Os pequenos povoados “estão afogados” por esse produto, afirma Rulli. “Já não há pequenos produtores, nem chácaras, nem cinturões verdes em torno das povoações. Por isso há muita gente desesperada”, afirmou ao Terramérica. O especialista explicou que a soja requer somente um posto de trabalho para cada 500 hectares. “Em povoados grandes a prosperidade fica no centro, enquanto em sua periferia há a pobreza extrema”, ressaltou.

A diretora do Responde acredita que o cultivo de soja, que ocupa 16 milhões dos 30 milhões de hectares semeados na Argentina, tem peso no processo de despovoamento, embora não seja a causa principal. O fenômeno tem a ver com o fechamento de estações ferroviárias, falta de investimento público e ausência de fontes de trabalho alternativas, afirmou. Em sua opinião, as populações rurais agora são “como manchas esquecidas, sem ligação com as oportunidades”, e denunciou que “os responsáveis (pelo abandono) são os governos que fecharam a ferrovia e não previram meios de transporte alternativo, nem deram educação ou capacitação”.

O alerta sobre a extinção dos povoados argentinos foi dado por Benítez no final da década de 90, quando, segundo recordou, eram 403 as localidades que enfrentavam o processo de despovoamento. Isso inspirou a criação da Responde, em 1999, grupo que, com diversos programas de desenvolvimento, tenta frear o fenômeno. Entretanto, alcançar o objetivo é difícil porque o número de afetados continua crescendo. Godoy, na província de Santa Fé, é um dos mais claros exemplos da dimensão do problema.

“Este povoado foi criado há 120 anos e há 40 éramos cinco mil pessoas’, e agora restam apenas 1.500, contou ao Terramérica Nora Mendoza, máxima autoridade do lugar. “O povoado tinha sua estação de trem de passageiros (agora é somente de carga), seu comércio, escritórios, ferraria”, recordou Mendoza. O campo estava “totalmente habitado” e agora “é um mar verde, tem soja por todo lado, e tudo feito com máquinas”, acrescentou.

Para poder subsistir, a população buscou alternativas e a Responde ajudou a desenvolver um empreendimento turístico baseado na localidade Oratório Morante, dentro do distrito, onde se conserva um templo de 1770 com imagens jesuíticas, um cemitério e uma antiga escola-rancho. Desenvolvimentos semelhantes estão surgindo em outros povoados das províncias de Buenos Aires, mas os recursos são sempre escassos. Em 2003, o Estado interveio por meio de novos programas, como o “Meu Povoado”, do Ministério do Interior, e o “Volver” (Voltar), das autoridades da província de Buenos Aires.
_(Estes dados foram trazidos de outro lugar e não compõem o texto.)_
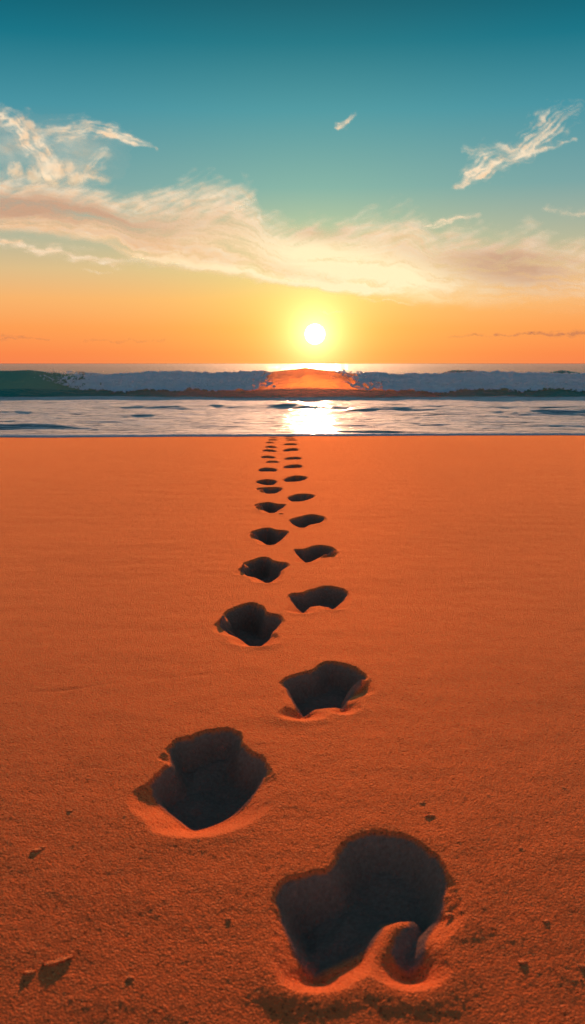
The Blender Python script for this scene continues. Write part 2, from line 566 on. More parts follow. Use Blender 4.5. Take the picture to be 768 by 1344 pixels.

O primeiro busca melhorar a infra-estrutura e o segundo repovoar – se possível com imigrantes – localidades abandonadas e apoiar financeira e tecnicamente o relançamento de atividades produtivas interrompidas ou o início de novos empreendimentos. O “Volver” está em marcha em oito povoados do distrito, nos quais foram investidos US$ 1 milhão. Há famílias da periferia de Buenos Aires que, com este plano, se mudaram para a localidade de Pardo, que teve 2.400 habitantes e hoje tem apenas 240. A organização Responde acredita que estes programas não devem limitar-se a financiar, mas também a realizar um acompanhamento que garanta sua sustentabilidade.

Benítez, diretora do Responde, revelou que, embora não trabalhem sempre em comum com o Estado, seu grupo ajudou moradores a apresentarem projetos que qualificaram para o plano “Volver”, em várias oportunidades. Em todo caso, “investir em desenvolvimento local é mais barato do que subsidiar com paliativos as pessoas que imigram e se instalam nos subúrbios, condenados à marginalidade”, alertou Benítez.